Читать «СЕРИЯ «ЭПОХИ И СУДЬБЫ»» онлайн - страница 15
1
Город стоит 2 тысячи, а бомба 8 тысяч, не станут тратить таких денег на такую дешевку.
Потом стали говорить, сколько панических слухов теперь ходят в обывательской среде. Мне на днях сказали, что расстрелян NN. Прихожу в Дом Герцена, а он там сидит и чай пьет.
— «Тише, он еще не знает!» — сказал я.
Груздев солидно уверял, будто Запад не хочет воевать с нами, я сказал, что войны не будет, но тут Шк. вспомнил, что накануне импер. войны я тоже уверенно говорил: «войны ни за что не будет», и он, Шк., тогда мне верил. Говорили, будто художник Галлен — теперь фашист. «А ведь был друг Горького». Я напомнил, что Галлен всегда был финский националист, ибо вспомнил его картины о Ваннемейнене. «А Ваннемейнен хорошо если конституционалист-демократ»,— сказал Шкловский.
О приближающемся суде над вредителями <…> Илья Груздев забеспокоился о том, что у нас отнимут авторское право.
— Нет,— сказал Шк. — Оказывается, что Маркс был за авторское право.

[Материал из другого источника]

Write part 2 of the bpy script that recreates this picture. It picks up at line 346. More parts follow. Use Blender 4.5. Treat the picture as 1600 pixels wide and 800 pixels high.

На столе у него в библиотеке среди книг XVIII века «Капитал» Маркса, видимо, усердно читаемый.
Все время Шкловский через каждые пять минут напевает:
Не могу того таити…
Заговорили о Воронском. «Его сослали в классиков». А Каменеву разрешили редактировать «Женитьбу». «Ревизора» ему уже не доверяют.
Видно, что он повторяет сказанные им остроты наиболее удачные в разных местах, и иногда его речь, если его не перебивают, производит впечатление великолепного фельетона — от изюминю к изюминке — все изюм, но в нем есть человечность, какие-то теплые подземные токи, и я ушел, как обласканный.
Сейчас бегу к д-ру Савельеву, у которого рукописи Некрасова.
Доктор Савельев, толстый, малокультурный, гостеприимный, был во власти иллюзии, что я пришел не столько за рукописью сколько вообще восхищаться его коллекцией книг и рисунков. Он даже пустил в ход такой прием: «Вот не знаю, куда девалась тетрадка Некрасова… не это ли она? Нет, это Тургенева «Нахлебник»… Вот, кстати, посмотрите «Нахлебника»… Мне всегда почему-то казалось, что в «Нахлебнике» Тургенев вывел себя… Вед m-me Виардо…», и т. д.
2 декабря. Я уже 12 дней в Питере и все время бегал по госучреждениям, устраивал денежные и всякие другие дела. Со вчерашнего дня взялся за литературу — и первым делом побежал к Маклаковой, Лидии Филипповне, 79-летней старухе, бывшей жене Слепцова. О ней я узнал случайно от одного профессора в Гаспре, который мимоходом сказал:
— Вы занимаетесь Слепцовым, а знаете ли вы Лидию Филипповну?
— Лидию Филипповну? Ту, что в 1875 г…
— Да, ту самую.
— А разве она жива…
— Еще бы… Жива, в Москве… очень славная женщина.
Я сейчас же написал в Москву, но оказалось, что Лидия Филипповна переехала в Питер. В Питере я разыскал ее в «Доме ученых», в убежище для престарелых. Советская власть к этим «престарелым» относится отлично: каждая престарелая имеет хороший стол, отдельную комнату, пользуется всеми домашними услугами — и вообще живет, что называется, барыней. Я вошел в это забавное и жутковатое учреждение, где шестидесятилетние являются молодежью, где о каком-нибудь 1873 годе говорят как о вчерашней пятнице, где не знают никакой пятилетки, никакого ударничества, никаких повышенных темпов, а только — старые портретики, сувениры и сплетни… Ах, нет, не мог этого сказать Боборыкин! — А я вам говорю, что мне об этом говорил сам Серно-Соловьевич… — услыхал я в коридоре старушечий шепот. На дверях надписи: «А. И. Менделеева», «Овсянико-Куликовская», «Озаровская» и пр.